The point is that, regardless of how many controls you levy on our borders, no one—not one single individual or even the power of the government—can ever repeal the natural laws of supply and demand. The attempt to do so would set off a chain reaction of unintended consequences, creating a level of perversity, of which no one ever dared to dream.

Daniel T. Griswold, in a CATO Institute study released in October 2002, pointed out that an approximate eight million or more immigrants reside in the U.S. "without legal documents." According to his research, the number increases annually "by an estimated 250,000," even though more foreigners come into our country illegally or allow their visas to expire. It has been determined that over half of the illegal immigrant populace who have arrived here and already live here hail from Mexico.

Of course, the most common complaint issued by conservatives and taxpayers is that immigrants who have migrated to here illegally want to be on the welfare rolls. A recent study done by Stephen A. Camarota of the Center for Immigration Studies stated that welfare programs serviced more than 3 million immigrant families living in the country. It was also found that legal immigrants made up 2.4 million, along with 663,000 illegal families who are receiving some sort of federal and state aid. But the report is biased, considering the fact that 15.3 percent of "natives" are on the dole and that both legal and illegal aliens, considering the hindrance to receiving employment, will most likely receive welfare.

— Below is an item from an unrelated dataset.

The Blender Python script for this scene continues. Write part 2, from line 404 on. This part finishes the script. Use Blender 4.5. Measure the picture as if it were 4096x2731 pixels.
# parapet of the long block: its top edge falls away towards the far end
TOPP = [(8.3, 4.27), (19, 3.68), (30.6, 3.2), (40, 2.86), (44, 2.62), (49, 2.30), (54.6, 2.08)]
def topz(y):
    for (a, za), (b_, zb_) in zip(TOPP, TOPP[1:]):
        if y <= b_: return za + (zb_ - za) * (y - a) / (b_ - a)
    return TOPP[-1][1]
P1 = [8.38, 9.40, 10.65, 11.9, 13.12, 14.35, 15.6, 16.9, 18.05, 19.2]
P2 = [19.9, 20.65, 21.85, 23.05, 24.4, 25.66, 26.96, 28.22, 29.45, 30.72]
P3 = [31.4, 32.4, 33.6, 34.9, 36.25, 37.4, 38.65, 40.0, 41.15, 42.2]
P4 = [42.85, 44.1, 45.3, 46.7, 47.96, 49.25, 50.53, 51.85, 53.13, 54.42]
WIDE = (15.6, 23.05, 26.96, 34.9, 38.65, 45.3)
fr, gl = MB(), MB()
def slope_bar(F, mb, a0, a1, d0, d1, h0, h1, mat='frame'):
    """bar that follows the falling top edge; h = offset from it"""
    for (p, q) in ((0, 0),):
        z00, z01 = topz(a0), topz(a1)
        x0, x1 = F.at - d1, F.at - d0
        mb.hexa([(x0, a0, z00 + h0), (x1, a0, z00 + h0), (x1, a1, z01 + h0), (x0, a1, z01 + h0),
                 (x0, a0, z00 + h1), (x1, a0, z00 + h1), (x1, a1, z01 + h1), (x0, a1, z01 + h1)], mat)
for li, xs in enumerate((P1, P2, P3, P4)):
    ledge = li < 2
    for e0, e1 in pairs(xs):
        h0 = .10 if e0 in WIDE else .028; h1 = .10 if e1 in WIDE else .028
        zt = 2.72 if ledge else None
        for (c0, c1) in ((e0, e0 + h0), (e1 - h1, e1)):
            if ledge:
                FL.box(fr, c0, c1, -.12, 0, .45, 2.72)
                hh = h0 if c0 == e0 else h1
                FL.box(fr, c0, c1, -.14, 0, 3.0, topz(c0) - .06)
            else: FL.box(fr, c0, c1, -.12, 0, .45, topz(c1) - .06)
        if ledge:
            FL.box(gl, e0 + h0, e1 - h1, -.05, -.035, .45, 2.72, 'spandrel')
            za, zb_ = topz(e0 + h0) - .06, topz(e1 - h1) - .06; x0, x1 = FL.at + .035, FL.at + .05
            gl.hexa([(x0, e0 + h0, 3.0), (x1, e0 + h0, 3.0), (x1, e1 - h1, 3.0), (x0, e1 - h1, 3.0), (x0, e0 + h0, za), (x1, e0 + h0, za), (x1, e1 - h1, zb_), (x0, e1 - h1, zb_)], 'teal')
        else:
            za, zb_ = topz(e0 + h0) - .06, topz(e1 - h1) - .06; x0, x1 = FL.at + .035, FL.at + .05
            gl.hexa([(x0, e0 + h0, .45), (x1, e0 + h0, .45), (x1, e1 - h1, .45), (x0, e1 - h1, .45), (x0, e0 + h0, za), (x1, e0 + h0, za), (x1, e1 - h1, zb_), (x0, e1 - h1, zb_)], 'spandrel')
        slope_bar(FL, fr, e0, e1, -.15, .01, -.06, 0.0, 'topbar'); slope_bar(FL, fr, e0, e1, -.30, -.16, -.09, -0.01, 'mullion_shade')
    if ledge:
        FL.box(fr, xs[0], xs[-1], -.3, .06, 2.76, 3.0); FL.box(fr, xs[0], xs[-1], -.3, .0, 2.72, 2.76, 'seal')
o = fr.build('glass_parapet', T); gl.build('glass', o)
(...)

The only way to end the use of welfare services by immigrants and to end the underground market is to abolish the welfare state and to repeal all immigration controls. The sooner it is done, the better off hard-working immigrants and American citizens will be in the long run.

The true victims of immigration controls are both American taxpayers and immigrants who want to better their own lives and improve their own fortunes. By preserving the collectivist state and the perverse, immoral immigration policies, we create a system in which both immigrants and native taxpayers are forced to finance an aberrant, twisted, morally-decadent form of government which has no place in a free society.